Le 10 avril, en pleine nuit, il fut extirpé de sa cellule et conduit au poteau d'exécution. Quand le corps de son père fut rendu à Karim Pakravan, Ahmad Khomeiny eut cette phrase terrible : " Il était pour nous plus dangereux vivant que mort. "
Interdiction fut faite aux cimetières iraniens d'accepter le corps du martyr, qui n'avait pas le droit à une sépulture décente. Pendant trois jours et trois nuits, le fils promena le corps de son père de village en bourgade, à la recherche d'un lieu d'enterrement. Finalement, loin des yeux indiscrets, aux portes du désert, sous un arbre, le fils ensevelit son père.

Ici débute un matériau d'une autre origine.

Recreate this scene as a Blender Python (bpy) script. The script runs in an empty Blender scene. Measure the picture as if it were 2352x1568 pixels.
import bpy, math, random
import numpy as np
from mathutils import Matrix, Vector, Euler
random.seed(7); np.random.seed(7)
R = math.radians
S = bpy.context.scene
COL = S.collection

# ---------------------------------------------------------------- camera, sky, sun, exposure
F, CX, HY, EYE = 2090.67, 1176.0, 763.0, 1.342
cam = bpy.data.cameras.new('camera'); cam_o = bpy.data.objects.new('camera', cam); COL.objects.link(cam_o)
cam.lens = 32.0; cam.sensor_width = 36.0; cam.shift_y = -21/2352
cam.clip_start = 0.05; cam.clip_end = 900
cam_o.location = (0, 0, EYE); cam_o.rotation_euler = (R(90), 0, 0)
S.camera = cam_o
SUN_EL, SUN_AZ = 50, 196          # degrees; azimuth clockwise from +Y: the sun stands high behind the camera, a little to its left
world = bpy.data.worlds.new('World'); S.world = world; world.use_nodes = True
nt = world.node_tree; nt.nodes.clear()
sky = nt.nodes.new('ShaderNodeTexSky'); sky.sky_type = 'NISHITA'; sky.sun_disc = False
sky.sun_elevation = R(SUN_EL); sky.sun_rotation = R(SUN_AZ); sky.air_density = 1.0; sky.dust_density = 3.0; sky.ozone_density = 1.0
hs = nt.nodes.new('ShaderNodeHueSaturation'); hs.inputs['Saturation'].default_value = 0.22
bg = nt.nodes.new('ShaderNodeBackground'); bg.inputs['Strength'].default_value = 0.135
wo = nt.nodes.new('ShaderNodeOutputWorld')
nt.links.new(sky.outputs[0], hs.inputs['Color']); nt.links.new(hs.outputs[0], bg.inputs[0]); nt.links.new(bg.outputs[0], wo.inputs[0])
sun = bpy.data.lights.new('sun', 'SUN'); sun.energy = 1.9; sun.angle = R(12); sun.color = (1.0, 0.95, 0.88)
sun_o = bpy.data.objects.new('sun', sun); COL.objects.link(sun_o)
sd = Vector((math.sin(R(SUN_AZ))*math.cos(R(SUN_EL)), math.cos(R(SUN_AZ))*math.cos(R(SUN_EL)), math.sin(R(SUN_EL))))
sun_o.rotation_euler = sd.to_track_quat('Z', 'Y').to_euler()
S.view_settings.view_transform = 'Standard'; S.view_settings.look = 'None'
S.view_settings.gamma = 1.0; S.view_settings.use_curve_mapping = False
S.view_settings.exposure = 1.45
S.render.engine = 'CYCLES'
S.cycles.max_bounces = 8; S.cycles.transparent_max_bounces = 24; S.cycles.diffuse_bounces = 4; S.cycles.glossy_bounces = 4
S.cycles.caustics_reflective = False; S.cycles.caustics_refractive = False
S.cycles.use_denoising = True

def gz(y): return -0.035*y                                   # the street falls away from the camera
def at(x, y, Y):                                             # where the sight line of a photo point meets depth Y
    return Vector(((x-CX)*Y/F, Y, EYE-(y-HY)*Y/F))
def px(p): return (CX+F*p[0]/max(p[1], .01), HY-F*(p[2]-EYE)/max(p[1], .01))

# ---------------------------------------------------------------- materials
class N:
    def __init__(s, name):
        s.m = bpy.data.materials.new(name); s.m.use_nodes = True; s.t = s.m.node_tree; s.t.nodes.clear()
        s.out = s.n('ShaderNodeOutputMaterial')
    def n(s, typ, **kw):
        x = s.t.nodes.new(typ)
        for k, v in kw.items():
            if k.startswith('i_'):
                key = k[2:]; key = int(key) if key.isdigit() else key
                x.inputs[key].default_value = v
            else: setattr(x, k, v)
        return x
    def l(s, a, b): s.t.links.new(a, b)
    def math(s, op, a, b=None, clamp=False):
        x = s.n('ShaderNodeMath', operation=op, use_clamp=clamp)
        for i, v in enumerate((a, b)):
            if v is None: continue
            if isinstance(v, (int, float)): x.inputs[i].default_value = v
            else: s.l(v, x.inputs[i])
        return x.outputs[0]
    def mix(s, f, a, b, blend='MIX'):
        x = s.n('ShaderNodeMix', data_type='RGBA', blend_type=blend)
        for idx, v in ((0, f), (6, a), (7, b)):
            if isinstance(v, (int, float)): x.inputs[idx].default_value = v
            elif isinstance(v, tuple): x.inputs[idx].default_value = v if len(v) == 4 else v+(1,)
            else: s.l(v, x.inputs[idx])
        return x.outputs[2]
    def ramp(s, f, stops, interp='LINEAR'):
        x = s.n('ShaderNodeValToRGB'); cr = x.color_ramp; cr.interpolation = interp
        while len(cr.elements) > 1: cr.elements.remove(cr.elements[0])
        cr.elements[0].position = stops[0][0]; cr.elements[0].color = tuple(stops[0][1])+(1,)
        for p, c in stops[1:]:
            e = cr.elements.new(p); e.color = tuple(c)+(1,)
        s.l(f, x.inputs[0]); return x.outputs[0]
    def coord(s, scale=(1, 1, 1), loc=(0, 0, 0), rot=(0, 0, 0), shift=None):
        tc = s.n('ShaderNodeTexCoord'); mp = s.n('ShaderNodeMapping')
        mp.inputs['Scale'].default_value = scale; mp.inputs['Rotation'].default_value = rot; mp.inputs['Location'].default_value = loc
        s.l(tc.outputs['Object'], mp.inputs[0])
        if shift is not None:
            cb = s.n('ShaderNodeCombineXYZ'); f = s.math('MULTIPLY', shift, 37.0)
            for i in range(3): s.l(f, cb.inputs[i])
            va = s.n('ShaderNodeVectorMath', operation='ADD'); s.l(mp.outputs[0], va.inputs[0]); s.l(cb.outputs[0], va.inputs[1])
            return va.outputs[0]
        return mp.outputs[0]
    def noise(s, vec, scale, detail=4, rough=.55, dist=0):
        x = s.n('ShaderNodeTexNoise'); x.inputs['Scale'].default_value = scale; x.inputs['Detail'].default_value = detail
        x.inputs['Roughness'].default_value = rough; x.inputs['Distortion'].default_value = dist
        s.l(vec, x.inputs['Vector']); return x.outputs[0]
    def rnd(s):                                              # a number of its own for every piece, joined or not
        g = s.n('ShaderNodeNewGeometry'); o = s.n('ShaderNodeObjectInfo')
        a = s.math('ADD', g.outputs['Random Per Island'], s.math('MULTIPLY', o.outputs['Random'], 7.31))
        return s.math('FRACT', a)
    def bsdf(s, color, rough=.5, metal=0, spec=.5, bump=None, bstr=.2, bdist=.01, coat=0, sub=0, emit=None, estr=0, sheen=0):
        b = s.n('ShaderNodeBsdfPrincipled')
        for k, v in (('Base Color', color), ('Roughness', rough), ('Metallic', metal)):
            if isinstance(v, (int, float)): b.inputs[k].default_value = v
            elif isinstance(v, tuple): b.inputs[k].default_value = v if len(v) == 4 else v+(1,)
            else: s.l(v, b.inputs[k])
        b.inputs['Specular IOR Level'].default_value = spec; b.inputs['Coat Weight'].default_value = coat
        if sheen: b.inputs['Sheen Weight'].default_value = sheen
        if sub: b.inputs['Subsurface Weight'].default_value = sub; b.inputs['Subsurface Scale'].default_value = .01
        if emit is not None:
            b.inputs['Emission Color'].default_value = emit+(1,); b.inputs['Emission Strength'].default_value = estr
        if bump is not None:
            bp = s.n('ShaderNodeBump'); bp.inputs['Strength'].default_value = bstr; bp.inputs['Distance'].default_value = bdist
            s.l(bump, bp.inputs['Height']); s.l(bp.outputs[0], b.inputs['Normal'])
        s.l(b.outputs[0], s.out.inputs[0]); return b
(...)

Directeur de la SAVAK pendant quatre ans, celui-ci avait interdit toute torture et humiliation des détenus. Ministre de l'information, il avait aboli la censure. Ambassadeur, il avait permis à bon nombre d'exilés et d'opposants au chah de retrouver leur dignité et de rentrer au pays sans y être inquiétés.

Il y a dix ans, Hassan Pakravan a été assassiné au nom de Dieu clément et miséricordieux, comme le dit le premier verset du Coran, un verset généreux et humain que Khomeiny, depuis une décennie, a rendu satanique.